_EXERCISE REQUIREMENTS_. Go through the records and extract every line with the word "pixels".

──────── AVAILABLE DATA ────────

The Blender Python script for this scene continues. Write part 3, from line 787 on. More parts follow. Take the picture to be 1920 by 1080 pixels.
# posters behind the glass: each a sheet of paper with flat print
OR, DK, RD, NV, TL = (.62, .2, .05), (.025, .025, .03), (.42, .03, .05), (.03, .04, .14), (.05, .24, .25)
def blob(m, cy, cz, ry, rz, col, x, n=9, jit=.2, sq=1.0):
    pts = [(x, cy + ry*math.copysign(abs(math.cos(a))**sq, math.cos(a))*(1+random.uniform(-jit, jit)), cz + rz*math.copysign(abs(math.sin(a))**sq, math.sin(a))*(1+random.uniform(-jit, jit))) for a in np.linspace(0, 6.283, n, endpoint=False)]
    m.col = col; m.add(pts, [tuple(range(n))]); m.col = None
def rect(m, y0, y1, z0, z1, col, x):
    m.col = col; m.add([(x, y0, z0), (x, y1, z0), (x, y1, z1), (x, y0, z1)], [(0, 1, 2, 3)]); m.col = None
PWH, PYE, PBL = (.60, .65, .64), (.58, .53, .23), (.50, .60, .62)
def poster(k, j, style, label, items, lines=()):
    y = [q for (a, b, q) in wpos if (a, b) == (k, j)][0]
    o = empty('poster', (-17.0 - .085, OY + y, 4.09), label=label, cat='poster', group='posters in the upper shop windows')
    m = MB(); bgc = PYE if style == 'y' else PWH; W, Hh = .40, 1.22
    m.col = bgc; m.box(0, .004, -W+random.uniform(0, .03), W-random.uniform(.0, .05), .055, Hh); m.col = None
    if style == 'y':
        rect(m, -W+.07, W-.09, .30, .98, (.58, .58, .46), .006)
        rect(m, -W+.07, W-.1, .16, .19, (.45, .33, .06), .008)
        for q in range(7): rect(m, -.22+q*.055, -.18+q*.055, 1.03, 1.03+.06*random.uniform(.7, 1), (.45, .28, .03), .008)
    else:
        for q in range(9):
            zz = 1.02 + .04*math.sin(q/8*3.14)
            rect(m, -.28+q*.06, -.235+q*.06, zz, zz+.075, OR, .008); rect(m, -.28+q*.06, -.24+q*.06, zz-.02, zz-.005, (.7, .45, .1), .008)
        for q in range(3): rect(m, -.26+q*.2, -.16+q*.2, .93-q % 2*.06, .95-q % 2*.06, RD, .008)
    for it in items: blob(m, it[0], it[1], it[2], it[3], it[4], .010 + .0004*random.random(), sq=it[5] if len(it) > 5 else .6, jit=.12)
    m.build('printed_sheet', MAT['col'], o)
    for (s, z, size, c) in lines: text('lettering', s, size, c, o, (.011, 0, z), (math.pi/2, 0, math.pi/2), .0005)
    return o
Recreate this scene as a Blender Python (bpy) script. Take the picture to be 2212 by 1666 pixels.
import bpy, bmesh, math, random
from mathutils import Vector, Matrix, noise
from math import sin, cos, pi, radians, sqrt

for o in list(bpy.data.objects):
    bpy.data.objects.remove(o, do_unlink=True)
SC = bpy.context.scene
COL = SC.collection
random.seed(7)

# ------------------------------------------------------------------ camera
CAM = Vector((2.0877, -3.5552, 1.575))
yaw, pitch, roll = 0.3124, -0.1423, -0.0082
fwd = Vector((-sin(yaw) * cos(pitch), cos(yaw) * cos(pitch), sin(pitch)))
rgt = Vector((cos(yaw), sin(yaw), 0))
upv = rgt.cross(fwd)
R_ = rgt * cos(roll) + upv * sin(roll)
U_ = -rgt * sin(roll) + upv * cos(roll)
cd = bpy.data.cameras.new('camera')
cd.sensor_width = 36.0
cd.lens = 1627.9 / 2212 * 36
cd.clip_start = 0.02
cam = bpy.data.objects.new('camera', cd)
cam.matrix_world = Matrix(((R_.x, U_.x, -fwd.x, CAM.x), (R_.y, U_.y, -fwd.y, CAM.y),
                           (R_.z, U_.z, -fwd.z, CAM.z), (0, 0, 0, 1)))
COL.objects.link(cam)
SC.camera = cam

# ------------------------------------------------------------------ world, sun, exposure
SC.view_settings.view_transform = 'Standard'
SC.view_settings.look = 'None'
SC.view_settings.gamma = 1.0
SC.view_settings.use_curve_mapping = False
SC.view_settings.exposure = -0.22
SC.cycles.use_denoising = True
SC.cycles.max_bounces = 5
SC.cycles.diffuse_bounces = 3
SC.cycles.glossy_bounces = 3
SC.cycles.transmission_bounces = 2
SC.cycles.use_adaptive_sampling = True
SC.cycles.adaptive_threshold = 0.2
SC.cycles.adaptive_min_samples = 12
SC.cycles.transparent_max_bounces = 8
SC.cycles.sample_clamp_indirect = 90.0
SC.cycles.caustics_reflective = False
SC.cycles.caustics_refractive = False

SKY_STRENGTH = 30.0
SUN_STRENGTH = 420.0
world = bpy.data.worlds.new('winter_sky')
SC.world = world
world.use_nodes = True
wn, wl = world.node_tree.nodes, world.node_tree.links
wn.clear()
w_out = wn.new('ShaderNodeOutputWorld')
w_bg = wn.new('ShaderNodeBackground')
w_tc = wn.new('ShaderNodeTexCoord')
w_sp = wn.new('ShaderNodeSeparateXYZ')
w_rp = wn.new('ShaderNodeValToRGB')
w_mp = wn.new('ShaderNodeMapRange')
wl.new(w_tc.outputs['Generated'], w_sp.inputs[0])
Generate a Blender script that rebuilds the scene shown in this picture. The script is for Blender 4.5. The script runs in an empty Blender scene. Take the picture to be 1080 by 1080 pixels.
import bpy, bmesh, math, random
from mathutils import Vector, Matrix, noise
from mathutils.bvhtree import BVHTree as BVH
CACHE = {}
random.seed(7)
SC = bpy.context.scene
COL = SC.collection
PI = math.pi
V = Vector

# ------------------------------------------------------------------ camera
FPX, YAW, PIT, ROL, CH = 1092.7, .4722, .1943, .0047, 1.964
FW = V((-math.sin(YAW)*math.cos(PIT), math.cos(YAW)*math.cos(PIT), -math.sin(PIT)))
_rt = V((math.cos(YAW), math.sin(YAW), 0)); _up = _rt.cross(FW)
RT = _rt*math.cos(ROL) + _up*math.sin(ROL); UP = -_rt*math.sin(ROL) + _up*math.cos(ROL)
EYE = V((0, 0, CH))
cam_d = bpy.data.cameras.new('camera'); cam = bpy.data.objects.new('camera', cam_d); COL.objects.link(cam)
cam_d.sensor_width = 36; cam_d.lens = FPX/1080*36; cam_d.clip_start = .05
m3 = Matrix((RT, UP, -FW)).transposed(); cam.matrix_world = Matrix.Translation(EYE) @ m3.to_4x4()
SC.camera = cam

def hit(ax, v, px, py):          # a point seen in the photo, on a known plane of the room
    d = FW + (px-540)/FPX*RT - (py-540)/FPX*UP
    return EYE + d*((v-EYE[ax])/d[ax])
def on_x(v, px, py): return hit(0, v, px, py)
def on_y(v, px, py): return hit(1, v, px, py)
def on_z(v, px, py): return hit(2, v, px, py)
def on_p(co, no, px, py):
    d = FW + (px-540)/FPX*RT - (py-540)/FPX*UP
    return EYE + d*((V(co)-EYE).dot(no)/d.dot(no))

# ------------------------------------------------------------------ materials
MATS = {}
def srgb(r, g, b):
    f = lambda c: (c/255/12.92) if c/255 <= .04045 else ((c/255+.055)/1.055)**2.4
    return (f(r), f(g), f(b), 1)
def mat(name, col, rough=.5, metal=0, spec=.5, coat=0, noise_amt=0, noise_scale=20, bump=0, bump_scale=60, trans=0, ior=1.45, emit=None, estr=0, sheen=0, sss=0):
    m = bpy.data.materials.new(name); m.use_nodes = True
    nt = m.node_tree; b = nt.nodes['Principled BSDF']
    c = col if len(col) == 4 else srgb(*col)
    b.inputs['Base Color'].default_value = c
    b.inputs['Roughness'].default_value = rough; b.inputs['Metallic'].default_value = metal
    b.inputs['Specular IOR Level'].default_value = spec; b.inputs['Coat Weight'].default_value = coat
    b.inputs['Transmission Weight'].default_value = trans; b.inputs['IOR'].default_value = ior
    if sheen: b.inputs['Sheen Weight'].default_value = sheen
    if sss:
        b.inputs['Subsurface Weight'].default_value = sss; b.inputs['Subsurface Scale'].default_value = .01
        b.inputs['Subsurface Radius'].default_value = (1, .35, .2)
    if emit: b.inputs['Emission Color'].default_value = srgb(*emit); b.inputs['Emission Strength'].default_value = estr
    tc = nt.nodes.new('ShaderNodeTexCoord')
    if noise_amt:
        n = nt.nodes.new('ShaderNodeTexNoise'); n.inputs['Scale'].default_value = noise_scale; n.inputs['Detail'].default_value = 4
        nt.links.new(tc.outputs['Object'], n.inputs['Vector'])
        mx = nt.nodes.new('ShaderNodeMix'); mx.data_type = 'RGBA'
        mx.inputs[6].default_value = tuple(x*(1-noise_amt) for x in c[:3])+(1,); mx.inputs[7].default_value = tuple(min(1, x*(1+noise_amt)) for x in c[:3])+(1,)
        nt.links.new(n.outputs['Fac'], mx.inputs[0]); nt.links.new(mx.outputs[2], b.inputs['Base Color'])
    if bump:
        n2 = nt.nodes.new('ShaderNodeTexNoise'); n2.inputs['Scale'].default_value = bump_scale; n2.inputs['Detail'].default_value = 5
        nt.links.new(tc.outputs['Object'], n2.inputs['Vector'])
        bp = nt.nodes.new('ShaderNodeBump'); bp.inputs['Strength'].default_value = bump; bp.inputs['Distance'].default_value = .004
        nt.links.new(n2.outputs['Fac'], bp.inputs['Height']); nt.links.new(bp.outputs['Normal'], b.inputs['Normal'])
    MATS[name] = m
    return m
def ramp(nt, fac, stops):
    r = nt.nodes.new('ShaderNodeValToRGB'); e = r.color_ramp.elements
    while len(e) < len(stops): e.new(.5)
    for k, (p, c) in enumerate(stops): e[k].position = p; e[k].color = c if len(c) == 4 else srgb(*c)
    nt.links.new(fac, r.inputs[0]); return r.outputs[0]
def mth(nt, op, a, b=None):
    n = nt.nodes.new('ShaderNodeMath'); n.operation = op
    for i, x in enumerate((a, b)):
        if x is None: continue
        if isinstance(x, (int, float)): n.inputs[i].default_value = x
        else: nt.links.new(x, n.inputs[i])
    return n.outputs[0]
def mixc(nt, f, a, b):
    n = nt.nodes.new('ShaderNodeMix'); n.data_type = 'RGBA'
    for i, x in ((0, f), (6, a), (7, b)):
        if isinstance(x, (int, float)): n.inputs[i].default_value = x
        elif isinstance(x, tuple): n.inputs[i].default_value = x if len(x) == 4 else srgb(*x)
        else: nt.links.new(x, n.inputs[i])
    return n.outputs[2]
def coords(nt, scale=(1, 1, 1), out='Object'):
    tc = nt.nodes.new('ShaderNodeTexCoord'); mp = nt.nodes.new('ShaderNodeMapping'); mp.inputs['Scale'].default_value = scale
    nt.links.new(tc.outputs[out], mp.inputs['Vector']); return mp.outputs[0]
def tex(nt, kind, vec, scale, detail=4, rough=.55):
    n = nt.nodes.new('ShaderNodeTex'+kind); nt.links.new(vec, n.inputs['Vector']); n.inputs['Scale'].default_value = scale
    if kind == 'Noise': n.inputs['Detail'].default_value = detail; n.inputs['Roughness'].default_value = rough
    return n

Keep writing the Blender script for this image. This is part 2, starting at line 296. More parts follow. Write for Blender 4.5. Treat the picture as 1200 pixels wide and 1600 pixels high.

────────

_TASK SOLUTION_.
The Blender Python script for this scene continues. Write part 3, from line 787 on. More parts follow. Take the picture to be 1920 by 1080 pixels.
Recreate this scene as a Blender Python (bpy) script. Take the picture to be 2212 by 1666 pixels.
Generate a Blender script that rebuilds the scene shown in this picture. The script is for Blender 4.5. The script runs in an empty Blender scene. Take the picture to be 1080 by 1080 pixels.
Keep writing the Blender script for this image. This is part 2, starting at line 296. More parts follow. Write for Blender 4.5. Treat the picture as 1200 pixels wide and 1600 pixels high.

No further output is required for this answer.